### Exercise requirements:
Exactly the lines from the one with "b = tier_mesh(pr, 0, depth, X0, Y0, fi, zs)" to the one with "o = part(b, nm, M_core, e)", both included, are to be printed again; leave out the rest.

### Collected data:
__________

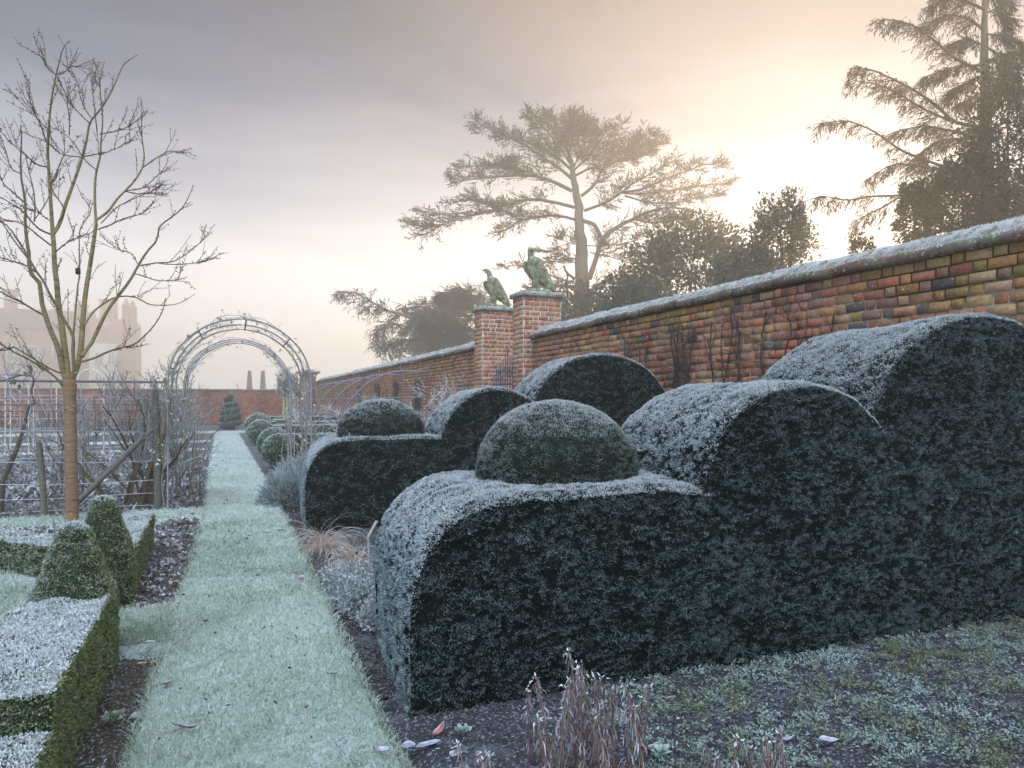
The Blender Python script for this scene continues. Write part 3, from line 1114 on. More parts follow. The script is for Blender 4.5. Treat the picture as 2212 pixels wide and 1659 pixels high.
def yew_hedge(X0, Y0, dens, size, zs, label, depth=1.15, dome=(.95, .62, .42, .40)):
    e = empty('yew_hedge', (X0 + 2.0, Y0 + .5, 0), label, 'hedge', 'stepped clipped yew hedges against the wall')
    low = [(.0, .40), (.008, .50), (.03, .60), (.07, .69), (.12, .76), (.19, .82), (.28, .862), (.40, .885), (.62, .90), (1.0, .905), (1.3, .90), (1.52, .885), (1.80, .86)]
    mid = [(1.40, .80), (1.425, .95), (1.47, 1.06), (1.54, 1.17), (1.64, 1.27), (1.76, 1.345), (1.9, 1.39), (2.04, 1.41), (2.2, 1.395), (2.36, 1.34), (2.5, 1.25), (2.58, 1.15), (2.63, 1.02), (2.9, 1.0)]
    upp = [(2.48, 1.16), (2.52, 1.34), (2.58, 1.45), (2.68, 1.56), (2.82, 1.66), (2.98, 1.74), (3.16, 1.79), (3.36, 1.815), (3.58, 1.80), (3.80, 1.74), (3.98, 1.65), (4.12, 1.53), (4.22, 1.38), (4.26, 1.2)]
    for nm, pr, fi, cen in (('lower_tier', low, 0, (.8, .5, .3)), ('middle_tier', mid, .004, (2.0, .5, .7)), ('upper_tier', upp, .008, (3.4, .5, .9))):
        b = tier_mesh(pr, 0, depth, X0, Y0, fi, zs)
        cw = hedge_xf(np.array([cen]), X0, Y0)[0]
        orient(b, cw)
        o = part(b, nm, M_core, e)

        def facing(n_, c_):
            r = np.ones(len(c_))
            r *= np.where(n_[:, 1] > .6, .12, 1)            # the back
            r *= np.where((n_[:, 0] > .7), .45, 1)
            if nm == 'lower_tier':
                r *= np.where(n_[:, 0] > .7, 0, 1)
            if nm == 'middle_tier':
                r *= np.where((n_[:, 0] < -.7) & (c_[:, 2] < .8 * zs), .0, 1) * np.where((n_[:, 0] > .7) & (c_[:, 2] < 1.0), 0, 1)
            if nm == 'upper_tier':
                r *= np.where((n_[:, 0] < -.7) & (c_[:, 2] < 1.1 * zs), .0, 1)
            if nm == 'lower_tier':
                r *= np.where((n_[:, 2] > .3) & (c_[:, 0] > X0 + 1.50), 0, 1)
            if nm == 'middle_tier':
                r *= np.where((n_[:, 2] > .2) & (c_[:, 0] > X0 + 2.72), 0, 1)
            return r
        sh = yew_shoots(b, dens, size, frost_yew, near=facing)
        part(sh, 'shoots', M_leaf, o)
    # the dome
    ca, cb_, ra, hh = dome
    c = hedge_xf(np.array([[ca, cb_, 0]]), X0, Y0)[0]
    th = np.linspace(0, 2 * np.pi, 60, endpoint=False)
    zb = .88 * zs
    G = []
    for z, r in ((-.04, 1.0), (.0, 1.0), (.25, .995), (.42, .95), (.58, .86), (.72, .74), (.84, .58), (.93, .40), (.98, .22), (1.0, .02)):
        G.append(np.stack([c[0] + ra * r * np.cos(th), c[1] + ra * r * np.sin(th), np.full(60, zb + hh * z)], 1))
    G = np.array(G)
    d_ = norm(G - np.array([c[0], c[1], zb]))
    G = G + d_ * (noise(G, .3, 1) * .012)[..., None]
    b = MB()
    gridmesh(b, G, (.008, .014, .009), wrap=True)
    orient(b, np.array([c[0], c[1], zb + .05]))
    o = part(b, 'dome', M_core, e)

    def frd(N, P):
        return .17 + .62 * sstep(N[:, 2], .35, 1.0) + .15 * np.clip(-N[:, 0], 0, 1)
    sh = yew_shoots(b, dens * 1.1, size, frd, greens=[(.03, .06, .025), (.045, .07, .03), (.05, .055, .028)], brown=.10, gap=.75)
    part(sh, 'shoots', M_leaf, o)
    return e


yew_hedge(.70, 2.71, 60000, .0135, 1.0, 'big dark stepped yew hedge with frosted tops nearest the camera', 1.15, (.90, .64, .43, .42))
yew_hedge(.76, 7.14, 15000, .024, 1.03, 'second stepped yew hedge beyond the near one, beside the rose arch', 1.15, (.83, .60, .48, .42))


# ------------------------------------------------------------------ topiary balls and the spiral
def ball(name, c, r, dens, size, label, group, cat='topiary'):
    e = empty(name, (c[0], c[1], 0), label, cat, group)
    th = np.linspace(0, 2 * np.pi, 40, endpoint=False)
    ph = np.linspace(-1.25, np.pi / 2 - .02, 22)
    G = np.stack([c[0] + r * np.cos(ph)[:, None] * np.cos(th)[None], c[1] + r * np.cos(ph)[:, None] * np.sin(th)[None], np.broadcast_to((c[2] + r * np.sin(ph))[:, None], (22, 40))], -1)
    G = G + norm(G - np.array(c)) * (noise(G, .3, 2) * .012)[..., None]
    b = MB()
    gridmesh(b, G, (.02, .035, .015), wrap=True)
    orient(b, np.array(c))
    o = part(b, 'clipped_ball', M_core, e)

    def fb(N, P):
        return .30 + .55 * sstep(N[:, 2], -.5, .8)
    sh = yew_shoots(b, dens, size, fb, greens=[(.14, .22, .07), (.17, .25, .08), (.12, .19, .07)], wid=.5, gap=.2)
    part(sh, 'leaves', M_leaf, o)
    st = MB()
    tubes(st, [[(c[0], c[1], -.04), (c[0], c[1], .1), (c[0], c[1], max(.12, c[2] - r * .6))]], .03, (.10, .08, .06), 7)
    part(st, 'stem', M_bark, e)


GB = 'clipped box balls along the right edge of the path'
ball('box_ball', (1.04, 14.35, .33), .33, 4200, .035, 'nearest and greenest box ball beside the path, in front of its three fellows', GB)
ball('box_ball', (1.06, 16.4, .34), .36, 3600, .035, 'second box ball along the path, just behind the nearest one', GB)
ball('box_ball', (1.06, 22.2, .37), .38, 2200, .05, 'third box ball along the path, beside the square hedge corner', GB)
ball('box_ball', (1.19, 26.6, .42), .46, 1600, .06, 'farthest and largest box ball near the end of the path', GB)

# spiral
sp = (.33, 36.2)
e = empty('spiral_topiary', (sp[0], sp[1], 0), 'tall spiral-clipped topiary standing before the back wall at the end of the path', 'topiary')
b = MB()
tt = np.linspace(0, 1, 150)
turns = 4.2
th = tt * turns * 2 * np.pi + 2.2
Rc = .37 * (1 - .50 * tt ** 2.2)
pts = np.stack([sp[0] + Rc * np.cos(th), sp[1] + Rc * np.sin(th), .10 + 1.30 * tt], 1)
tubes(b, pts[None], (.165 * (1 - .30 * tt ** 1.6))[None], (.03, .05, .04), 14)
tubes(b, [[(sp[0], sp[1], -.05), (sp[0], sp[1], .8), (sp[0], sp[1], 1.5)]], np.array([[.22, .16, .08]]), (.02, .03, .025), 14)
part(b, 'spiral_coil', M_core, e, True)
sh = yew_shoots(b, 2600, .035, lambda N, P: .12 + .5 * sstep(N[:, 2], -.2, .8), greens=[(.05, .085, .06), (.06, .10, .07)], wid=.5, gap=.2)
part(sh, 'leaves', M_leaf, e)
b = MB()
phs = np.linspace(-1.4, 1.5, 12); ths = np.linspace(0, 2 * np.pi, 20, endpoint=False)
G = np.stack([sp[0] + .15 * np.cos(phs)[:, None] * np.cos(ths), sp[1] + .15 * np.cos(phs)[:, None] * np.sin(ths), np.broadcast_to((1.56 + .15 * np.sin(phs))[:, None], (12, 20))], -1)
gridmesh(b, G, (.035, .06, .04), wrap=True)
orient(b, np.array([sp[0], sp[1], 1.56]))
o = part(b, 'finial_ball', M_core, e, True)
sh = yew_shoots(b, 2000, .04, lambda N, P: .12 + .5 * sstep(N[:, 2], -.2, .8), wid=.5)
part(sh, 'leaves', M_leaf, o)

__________

### Answer for this exercise:
        b = tier_mesh(pr, 0, depth, X0, Y0, fi, zs)
        cw = hedge_xf(np.array([cen]), X0, Y0)[0]
        orient(b, cw)
        o = part(b, nm, M_core, e)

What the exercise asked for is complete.